Hooliganisme à Lemonnier, l’édito de Fabrice Grosfilley
Ce lundi, Fabrice Grosfilley évoque dans son édito les émeutes qui ont pris place dans le centre de Bruxelles dimanche suite au match Belgique-Maroc.
Voyous, délinquants, émeutiers. Depuis hier après-midi, les qualificatifs ne manquent pas pour désigner ceux qui ont participé aux violences qui ont frappé le boulevard Lemonnier à l’occasion du match Belgique-Maroc. Question subsidiaire : puisque ces violences étaient prévisibles, pouvait-on les éviter ?
« Des voyous, des crapules. » Ces termes sont ceux employés dès hier soir par Philippe Close, le bourgmestre de Bruxelles. Pour Annelies Verlinden, ministre de l’Intérieur, c’est « un groupe de casseurs qui ne cherchent qu’à provoquer une émeute ». Georges-Louis Bouchez, président du MR, parlait d’ “actes scandaleux“, tandis que le Premier ministre Alexander De Croo, à peine de retour de Kiev, estimait que le football doit être une fête.
Aux propos très durs des politiques, répondent les images que vous avez pu voir. Cette voiture utilisée comme bélier contre d’autres véhicules. Ces trottinettes transformées en barricades. Ces débuts d’incendies. Ces projectiles que l’on lance contre la police. Et le tout soigneusement masqués et cagoulés, car les auteurs de ces faits-là savent très bien ce qu’ils font. Ils savent très bien qu’en cas d’identification, ils seront poursuivis et qu’à part leur avocat, ils ne trouveront personne pour justifier leurs actes.

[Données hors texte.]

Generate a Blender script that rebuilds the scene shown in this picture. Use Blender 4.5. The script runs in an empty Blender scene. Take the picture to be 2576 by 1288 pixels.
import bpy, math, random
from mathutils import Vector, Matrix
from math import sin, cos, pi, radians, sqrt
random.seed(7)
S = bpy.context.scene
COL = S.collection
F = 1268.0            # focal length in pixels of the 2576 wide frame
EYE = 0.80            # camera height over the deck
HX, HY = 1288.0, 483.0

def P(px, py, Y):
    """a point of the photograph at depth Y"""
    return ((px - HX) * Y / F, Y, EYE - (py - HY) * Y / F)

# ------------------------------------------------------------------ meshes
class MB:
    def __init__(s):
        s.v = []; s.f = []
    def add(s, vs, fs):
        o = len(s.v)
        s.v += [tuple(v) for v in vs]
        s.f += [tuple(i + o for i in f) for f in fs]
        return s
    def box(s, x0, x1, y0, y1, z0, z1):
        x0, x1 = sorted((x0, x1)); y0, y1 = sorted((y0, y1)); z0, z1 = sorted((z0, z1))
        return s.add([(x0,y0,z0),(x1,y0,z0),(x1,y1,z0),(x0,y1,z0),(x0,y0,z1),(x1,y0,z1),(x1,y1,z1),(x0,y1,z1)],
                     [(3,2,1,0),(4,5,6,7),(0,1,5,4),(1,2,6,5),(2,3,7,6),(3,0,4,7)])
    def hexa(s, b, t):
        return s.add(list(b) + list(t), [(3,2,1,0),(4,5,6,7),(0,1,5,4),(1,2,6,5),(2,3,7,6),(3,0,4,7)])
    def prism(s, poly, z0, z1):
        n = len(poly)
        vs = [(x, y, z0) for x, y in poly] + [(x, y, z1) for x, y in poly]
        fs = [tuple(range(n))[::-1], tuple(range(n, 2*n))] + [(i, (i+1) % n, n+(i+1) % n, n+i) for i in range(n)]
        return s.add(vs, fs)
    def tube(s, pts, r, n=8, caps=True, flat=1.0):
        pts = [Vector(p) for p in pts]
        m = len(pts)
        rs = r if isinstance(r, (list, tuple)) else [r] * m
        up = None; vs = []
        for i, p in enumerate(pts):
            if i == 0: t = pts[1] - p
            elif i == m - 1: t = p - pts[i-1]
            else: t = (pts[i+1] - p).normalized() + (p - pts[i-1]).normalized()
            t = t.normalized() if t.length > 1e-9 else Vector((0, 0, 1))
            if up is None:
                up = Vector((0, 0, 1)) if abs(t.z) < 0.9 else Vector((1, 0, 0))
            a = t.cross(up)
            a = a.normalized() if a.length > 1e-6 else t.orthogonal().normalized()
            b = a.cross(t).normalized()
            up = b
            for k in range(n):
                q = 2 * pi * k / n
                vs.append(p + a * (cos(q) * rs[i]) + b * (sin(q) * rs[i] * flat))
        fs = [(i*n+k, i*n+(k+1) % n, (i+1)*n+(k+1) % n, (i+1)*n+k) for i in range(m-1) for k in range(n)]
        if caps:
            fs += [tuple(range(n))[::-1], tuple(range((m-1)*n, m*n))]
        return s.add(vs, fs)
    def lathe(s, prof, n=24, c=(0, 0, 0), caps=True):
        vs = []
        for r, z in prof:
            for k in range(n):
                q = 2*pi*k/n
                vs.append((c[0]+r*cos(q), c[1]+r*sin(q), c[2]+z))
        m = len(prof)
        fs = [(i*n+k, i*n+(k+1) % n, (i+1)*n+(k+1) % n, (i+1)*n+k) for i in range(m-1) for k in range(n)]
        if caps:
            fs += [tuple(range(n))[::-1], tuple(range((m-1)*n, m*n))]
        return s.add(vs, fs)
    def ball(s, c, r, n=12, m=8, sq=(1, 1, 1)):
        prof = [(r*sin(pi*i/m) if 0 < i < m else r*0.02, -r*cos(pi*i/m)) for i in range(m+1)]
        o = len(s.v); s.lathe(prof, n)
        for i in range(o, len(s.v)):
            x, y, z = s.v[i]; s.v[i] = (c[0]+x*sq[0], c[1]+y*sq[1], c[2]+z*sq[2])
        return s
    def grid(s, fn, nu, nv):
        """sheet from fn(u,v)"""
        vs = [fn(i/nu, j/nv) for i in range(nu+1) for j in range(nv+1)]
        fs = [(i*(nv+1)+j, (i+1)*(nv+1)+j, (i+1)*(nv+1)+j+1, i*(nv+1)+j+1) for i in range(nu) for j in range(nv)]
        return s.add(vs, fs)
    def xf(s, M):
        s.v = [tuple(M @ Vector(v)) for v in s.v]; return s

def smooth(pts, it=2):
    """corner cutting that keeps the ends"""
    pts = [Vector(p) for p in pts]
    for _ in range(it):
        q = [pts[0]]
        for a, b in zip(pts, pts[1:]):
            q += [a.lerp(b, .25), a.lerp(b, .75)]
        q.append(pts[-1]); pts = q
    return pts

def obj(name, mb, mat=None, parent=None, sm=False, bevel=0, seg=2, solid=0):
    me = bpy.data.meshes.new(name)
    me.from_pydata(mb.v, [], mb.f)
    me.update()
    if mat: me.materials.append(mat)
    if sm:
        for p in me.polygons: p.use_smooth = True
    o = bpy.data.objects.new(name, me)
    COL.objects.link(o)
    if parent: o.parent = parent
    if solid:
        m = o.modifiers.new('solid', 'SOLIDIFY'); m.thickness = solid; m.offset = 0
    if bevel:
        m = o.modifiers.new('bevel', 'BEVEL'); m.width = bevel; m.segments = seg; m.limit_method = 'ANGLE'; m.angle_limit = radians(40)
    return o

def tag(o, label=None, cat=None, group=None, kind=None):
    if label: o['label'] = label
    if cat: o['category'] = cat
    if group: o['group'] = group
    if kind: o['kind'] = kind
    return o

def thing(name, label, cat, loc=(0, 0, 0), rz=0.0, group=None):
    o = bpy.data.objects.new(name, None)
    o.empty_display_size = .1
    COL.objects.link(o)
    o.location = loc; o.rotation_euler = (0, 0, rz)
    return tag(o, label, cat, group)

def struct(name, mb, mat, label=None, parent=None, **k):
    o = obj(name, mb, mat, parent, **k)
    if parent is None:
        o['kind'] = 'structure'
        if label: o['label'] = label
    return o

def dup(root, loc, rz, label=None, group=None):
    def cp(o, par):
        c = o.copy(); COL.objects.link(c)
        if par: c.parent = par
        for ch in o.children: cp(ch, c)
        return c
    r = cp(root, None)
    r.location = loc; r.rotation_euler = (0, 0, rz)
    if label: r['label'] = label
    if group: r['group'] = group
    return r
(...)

Ce qui s’est passé hier après-midi au boulevard Lemonnier n’a donc rien à voir avec le football. Le but des fauteurs de troubles était de provoquer des incidents, de profiter du chaos pour piller des commerces et casser du policier au passage. Rien à voir avec le football, et rien à voir avec le Maroc non plus. Les supporters du Maroc, quelle que soit leur nationalité, quelques centaines de mètres plus loin, se sont bien gardés de prendre part aux affrontements.
Alors, combien étaient-ils ces émeutiers ? Même si le terme est un peu fort : une émeute, c’est un soulèvement populaire, ici, il n’y avait guère de soulèvement, et encore moins d’engouement populaire. 100, 200, 300 au maximum ? La plupart jeunes, voir très jeunes, issus du quartier pour certains, attirés de plus loin par l’odeur du combat pour d’autres. On a du mal à voir dans leur motivation autre chose que du pur hooliganisme. Un hooliganisme maroxellois ni plus ni moins intelligent que celui des fans du Sporting, du Standard ou de Liverpool. Un hooliganisme sur lequel se greffent des phénomènes de bandes, trafic de drogue, vol à la tire.
Ce désir de violence doit être puni comme tel. Suffisamment fort pour donner l’envie de ne pas recommencer. Avec en prime une condamnation explicite des communautés dont sont issus les lanceurs de pavés. On est suffisamment engagés contre le racisme dans cette émission pour dire que ce qu’on a vécu hier n’est pas explicable par l’expression d’un malaise racial ou sociétal. Se recommander du Maroc et en utiliser le drapeau dans ces circonstances, c’est valider tous les discours racistes qui circulent. Ces discours qui estiment qu’une partie de nos jeunes refuse de s’intégrer, qu’ils ne nourrissent que de la haine contre la société dans laquelle ils évoluent, que leur seul mode d’expression repose sur la violence.
Pas plus que tous les supporters de foot ne sont des hooligans, tous les jeunes des quartiers de Bruxelles ne sont pas des délinquants. Plus que les images d’hier soir et les dégâts causés, ce qui nous interpelle, c’est notre incapacité à prévenir le phénomène. Parce qu’on savait le match à risque, que les policiers étaient même mobilisés en conséquence. C’est plutôt en amont que nous devrions trouver les moyens d’agir. Et ça ne dépend pas que des services sociaux et des éducateurs. Ça dépend aussi des familles qui, ce lundi, portent la honte de leurs jeunes.